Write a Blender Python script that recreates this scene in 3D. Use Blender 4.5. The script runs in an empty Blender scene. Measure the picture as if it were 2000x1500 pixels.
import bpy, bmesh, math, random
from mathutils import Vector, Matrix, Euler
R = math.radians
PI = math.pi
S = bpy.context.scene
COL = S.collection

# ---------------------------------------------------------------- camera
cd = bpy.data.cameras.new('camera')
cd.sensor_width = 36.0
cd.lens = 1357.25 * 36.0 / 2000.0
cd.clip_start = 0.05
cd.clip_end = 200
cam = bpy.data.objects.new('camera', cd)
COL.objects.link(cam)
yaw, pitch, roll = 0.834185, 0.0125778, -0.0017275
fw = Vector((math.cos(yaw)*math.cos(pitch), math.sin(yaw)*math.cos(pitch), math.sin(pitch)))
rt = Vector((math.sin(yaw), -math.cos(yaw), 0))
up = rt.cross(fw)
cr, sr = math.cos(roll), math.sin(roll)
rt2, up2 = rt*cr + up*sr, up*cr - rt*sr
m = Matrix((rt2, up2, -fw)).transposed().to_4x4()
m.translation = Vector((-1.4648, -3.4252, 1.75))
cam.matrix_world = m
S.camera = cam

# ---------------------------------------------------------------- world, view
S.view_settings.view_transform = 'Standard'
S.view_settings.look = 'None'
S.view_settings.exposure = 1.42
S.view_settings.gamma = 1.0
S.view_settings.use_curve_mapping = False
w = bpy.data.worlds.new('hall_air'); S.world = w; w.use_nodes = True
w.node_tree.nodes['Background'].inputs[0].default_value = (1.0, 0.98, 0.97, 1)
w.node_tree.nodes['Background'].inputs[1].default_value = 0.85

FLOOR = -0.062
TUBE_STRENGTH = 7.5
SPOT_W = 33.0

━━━

- [Written request]: Reproduce the whole listing word for word.

- [Exercise response]:
Write a Blender Python script that recreates this scene in 3D. Use Blender 4.5. The script runs in an empty Blender scene. Measure the picture as if it were 2000x1500 pixels.
import bpy, bmesh, math, random
from mathutils import Vector, Matrix, Euler
R = math.radians
PI = math.pi
S = bpy.context.scene
COL = S.collection

# ---------------------------------------------------------------- camera
cd = bpy.data.cameras.new('camera')
cd.sensor_width = 36.0
cd.lens = 1357.25 * 36.0 / 2000.0
cd.clip_start = 0.05
cd.clip_end = 200
cam = bpy.data.objects.new('camera', cd)
COL.objects.link(cam)
yaw, pitch, roll = 0.834185, 0.0125778, -0.0017275
fw = Vector((math.cos(yaw)*math.cos(pitch), math.sin(yaw)*math.cos(pitch), math.sin(pitch)))
rt = Vector((math.sin(yaw), -math.cos(yaw), 0))
up = rt.cross(fw)
cr, sr = math.cos(roll), math.sin(roll)
rt2, up2 = rt*cr + up*sr, up*cr - rt*sr
m = Matrix((rt2, up2, -fw)).transposed().to_4x4()
m.translation = Vector((-1.4648, -3.4252, 1.75))
cam.matrix_world = m
S.camera = cam

# ---------------------------------------------------------------- world, view
S.view_settings.view_transform = 'Standard'
S.view_settings.look = 'None'
S.view_settings.exposure = 1.42
S.view_settings.gamma = 1.0
S.view_settings.use_curve_mapping = False
w = bpy.data.worlds.new('hall_air'); S.world = w; w.use_nodes = True
w.node_tree.nodes['Background'].inputs[0].default_value = (1.0, 0.98, 0.97, 1)
w.node_tree.nodes['Background'].inputs[1].default_value = 0.85

FLOOR = -0.062
TUBE_STRENGTH = 7.5
SPOT_W = 33.0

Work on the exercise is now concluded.